| Task description |
Scan the material and copy every line in which "high" appears.

--- Start of Provided material ---

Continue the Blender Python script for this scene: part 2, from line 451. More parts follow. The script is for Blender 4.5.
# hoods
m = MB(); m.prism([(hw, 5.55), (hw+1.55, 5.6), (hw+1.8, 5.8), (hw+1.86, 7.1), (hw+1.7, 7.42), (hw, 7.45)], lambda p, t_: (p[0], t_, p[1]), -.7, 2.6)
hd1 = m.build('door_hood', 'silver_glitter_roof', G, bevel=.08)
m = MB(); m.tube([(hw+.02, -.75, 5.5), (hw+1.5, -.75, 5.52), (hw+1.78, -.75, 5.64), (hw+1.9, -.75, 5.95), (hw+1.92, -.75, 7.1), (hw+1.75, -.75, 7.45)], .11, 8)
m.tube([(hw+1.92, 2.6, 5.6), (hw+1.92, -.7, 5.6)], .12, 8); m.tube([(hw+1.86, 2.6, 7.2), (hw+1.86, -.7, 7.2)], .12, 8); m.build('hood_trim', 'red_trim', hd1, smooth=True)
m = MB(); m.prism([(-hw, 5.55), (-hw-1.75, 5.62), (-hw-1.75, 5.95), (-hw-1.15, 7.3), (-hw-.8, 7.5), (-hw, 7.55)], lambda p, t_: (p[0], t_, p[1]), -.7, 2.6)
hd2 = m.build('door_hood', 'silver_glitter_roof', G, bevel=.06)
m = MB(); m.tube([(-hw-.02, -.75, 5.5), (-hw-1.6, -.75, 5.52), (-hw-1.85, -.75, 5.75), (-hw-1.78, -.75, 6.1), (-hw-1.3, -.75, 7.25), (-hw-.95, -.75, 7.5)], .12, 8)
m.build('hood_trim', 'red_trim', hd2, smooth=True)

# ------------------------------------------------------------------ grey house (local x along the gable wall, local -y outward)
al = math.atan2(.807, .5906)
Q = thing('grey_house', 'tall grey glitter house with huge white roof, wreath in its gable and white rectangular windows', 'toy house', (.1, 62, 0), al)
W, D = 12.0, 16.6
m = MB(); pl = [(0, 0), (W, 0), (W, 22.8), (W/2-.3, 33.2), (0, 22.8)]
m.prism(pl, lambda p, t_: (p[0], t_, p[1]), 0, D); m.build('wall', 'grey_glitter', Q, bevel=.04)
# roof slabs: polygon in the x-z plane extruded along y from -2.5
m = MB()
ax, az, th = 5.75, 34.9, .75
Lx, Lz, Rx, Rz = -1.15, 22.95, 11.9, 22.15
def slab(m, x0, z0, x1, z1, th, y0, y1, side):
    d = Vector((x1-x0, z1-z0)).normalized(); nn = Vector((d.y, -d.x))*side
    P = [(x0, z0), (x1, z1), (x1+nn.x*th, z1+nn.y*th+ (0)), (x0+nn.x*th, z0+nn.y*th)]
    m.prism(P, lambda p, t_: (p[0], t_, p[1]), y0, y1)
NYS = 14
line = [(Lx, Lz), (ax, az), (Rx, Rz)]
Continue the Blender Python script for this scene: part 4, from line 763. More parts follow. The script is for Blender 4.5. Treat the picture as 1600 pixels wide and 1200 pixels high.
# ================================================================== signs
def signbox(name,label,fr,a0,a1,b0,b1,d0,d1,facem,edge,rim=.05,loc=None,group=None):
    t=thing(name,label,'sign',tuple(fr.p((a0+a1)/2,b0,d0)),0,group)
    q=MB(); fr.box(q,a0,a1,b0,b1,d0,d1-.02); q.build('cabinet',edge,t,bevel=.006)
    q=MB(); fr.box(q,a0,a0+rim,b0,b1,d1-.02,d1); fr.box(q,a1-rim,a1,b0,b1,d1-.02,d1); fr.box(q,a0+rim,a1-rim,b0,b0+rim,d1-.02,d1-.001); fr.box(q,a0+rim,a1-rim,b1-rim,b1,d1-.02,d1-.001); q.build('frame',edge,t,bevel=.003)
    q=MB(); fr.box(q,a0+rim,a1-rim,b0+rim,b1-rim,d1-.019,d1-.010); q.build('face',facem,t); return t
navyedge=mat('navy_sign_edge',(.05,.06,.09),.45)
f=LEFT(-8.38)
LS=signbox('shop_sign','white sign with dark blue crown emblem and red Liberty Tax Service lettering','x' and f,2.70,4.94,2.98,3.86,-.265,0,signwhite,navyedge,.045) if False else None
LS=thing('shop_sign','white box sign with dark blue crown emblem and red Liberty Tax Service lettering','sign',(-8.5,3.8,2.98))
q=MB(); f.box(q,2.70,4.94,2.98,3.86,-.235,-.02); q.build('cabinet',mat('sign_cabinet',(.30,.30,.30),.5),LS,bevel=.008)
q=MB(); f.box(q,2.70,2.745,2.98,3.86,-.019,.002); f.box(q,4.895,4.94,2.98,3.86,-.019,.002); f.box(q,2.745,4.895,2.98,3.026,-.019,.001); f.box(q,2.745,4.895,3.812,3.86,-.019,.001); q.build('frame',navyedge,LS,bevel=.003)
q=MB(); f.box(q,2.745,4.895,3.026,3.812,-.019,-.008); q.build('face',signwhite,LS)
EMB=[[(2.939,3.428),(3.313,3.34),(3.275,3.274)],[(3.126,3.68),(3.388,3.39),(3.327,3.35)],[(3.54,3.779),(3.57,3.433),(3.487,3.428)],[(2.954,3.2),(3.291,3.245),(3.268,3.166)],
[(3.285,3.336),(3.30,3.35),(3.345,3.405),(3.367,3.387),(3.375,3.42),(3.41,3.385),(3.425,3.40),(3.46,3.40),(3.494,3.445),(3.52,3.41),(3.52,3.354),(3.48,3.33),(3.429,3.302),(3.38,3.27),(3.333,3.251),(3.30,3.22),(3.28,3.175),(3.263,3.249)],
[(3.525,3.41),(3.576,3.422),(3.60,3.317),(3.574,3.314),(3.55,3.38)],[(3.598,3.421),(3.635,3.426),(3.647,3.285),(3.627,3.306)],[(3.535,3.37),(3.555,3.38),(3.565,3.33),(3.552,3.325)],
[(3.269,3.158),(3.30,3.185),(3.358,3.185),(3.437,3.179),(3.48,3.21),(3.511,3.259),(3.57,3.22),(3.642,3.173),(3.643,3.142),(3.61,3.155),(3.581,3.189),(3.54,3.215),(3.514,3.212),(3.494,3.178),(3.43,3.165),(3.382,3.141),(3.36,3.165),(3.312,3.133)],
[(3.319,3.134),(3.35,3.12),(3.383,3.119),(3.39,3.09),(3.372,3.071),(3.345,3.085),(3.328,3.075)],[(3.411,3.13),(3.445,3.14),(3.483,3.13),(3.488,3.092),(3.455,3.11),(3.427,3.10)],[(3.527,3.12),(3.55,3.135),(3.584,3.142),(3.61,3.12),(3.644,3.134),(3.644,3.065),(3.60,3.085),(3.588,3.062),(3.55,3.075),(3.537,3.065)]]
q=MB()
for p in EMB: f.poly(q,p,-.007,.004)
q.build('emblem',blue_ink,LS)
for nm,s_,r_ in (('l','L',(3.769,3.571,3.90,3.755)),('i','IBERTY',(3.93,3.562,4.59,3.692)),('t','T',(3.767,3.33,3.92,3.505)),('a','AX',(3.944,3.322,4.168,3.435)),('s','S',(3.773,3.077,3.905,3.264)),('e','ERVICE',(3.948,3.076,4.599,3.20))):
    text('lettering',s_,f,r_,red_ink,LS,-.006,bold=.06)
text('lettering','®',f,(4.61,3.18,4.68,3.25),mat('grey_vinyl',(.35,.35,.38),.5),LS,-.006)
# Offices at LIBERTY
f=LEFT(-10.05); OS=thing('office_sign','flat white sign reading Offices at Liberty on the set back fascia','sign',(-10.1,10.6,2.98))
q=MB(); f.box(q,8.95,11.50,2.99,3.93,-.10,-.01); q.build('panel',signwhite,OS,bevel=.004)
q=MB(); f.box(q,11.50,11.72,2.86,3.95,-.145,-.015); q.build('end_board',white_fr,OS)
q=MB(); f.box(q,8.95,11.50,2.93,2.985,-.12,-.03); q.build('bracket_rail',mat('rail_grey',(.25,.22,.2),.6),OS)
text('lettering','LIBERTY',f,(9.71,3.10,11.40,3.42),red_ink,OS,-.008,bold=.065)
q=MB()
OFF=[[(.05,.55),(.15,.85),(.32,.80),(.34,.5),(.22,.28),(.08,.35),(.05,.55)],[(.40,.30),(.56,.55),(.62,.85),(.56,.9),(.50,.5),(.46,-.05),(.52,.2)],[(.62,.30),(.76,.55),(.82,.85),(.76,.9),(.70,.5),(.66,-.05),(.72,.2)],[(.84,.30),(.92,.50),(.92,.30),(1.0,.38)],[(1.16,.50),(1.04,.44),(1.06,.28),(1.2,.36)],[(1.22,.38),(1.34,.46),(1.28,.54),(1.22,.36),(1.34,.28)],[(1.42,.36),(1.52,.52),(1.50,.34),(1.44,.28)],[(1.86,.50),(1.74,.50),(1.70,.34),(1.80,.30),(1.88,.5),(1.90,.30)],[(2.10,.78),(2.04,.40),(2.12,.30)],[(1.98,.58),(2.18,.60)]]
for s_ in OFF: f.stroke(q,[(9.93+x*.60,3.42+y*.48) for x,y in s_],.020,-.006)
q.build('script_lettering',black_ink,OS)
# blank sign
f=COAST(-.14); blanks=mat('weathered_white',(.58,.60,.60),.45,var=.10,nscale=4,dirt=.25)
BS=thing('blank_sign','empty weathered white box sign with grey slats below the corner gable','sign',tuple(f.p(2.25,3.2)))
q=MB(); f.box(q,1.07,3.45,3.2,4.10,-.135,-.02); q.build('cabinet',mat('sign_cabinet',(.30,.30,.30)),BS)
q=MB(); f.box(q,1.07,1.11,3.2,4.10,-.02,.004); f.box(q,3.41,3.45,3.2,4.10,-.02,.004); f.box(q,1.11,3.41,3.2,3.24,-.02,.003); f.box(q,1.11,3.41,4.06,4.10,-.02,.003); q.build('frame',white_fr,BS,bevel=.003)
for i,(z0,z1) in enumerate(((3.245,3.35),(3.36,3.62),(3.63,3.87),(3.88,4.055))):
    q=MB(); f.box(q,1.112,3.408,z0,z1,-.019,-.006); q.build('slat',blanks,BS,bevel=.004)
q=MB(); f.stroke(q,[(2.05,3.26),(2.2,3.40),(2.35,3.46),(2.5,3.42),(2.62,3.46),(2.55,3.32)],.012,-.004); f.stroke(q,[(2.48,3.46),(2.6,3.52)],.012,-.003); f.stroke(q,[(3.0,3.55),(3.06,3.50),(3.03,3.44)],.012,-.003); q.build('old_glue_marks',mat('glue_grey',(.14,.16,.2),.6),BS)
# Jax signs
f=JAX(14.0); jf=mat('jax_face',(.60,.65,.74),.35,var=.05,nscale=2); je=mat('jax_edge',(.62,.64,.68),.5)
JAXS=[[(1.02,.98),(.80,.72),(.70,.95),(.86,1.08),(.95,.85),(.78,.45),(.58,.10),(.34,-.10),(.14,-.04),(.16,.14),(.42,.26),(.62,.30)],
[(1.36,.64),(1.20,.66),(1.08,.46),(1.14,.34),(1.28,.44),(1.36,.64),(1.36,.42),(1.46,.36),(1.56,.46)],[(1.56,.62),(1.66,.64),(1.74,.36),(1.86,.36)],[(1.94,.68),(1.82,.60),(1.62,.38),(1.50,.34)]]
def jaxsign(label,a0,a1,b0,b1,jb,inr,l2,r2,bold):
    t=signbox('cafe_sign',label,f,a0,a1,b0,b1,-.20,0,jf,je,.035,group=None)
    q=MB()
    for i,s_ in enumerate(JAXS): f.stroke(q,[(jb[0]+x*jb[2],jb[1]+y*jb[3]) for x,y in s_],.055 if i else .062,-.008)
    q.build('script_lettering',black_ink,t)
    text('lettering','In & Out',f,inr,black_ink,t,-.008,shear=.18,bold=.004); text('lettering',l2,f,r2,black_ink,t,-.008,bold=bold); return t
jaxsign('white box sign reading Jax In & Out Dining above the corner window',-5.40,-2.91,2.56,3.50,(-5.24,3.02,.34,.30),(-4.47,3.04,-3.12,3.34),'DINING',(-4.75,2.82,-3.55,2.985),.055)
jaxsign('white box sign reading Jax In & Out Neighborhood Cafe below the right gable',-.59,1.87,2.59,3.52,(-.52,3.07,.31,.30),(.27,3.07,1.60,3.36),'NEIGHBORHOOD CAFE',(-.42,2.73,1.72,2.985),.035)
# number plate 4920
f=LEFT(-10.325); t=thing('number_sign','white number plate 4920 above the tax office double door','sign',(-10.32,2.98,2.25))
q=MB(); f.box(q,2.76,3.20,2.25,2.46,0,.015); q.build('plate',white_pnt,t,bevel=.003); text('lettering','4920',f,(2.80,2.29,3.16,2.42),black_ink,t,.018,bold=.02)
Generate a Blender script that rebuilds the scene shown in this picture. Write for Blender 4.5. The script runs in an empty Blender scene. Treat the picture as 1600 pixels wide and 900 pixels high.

--- End of Provided material ---

| Full response |
Continue the Blender Python script for this scene: part 4, from line 763. More parts follow. The script is for Blender 4.5. Treat the picture as 1600 pixels wide and 1200 pixels high.
Generate a Blender script that rebuilds the scene shown in this picture. Write for Blender 4.5. The script runs in an empty Blender scene. Treat the picture as 1600 pixels wide and 900 pixels high.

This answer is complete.